Kami Telah Berlaku Dosa
Senin, 18 Maret 2019
Dan. 9 : 4b – 10
Luk. 6 : 36 – 38
Nabi
Daniel dalam bacaan pertama hari ini memadahkan doa kepada Tuhan. Doa Daniel
adalah sebuah pengakuan akan keberdosaannya. ‘Kami telah berlaku dosa dan
salah; kami telah berlaku fasik dan memberontak; kami telah menyimpang dari
perintah dan peraturan-Mu’. Kesadaran akan keberdosaan ini membuat Daniel
merasa malu. Lebih dari itu, Daniel menyadari dengan sungguh, bahwa memang
seharusnya dia merasa malu. ‘Ya Tuhan, Engkaulah yang benar. Patutlah kami malu
seperti pada hari ini’. Dalam kesadaran dan rasa malu atas keberdosaannya ini,
Daniel tetap datang kepada Tuhan, karena ia mengimani dengan tulus bahwa pada
Tuhan Allah, ada belas kasih dan pengampunan. Allah bagi Daniel adalah Tuhan
yang mahakuasa dan mahadashyat, sekaligus mahapenyayang dan melimpah dalam
pengampunan.
Melalui
contoh ini, Daniel mengajak kita untuk sungguh-sungguh menyadari keberdosaan
diri kita. Kesadaran akan keberdosaan, semestinya menggerakkan kita untuk
datang kepada Allah, memohon rahmat pengampunan. Permohonan ampun ini
semestinya disertai dengan janji untuk memperbarui diri, untuk tidak jatuh
dalam kesalahan yang sama. Dalam kitab suci, seperti dalam kisah perempuan
berzinah, Yesus berpesan kepada perempuan yang ia ampuni dosanya itu,
‘Pergilah, dan jangan berbuat dosa lagi mulai dari sekarang (Yoh. 8 : 11)’

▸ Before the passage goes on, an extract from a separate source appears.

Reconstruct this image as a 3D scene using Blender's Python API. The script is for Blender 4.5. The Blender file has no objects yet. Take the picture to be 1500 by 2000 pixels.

Atau, dalam kisah penyembuhan pada hari sabat di kolam Betesda, kepada orang
yang telah disembuhkanNya itu, Yesus berpesan, ‘Jangan berbuat dosa lagi,
supaya padamu jangan terjadi yang lebih buruk (Yoh. 5 : 14). Itu berarti,
jawaban kita terhadap rahmat pengampunan yang kita peroleh secara cuma-cuma
dari Tuhan semestinya adalah dengan memperbaiki diri terus menerus.
Dalam
bacaan Injil, Yesus meminta kita untuk bersikap murah hati seperti yang telah
diperlihatkan Allah kepada manusia. Kemurahan hati ini tampak dalam sikap tidak
menghakimi, tidak saling menghukum, kesediaan untuk mengampuni, dan kerelaan
untuk memberi. Panggilan kita untuk menjadi murid Yesus yang militan juga
ditampakkan dalam sikap murah hati ini. Dalam kemurahan hati, kita dituntut
utnuk menanggalkan ego dan kepentingan pribadi kita, dan menempatkan
kepentingan bersama sebagai prioritas. Hidup kita sebagai orang Katolik, tidak
pernah terarah kepada kebahagiaan pribadi semata, tetapi terutama, terarah
kepada kebaikan bersama. Karena itu, mencintai dalam pengertian yang paling
pertama adalah saling berbagi kebahagiaan demi kebahagiaan bersama. Mari kita
saling berbagi kebahagiaan, saling berbagi sukacita.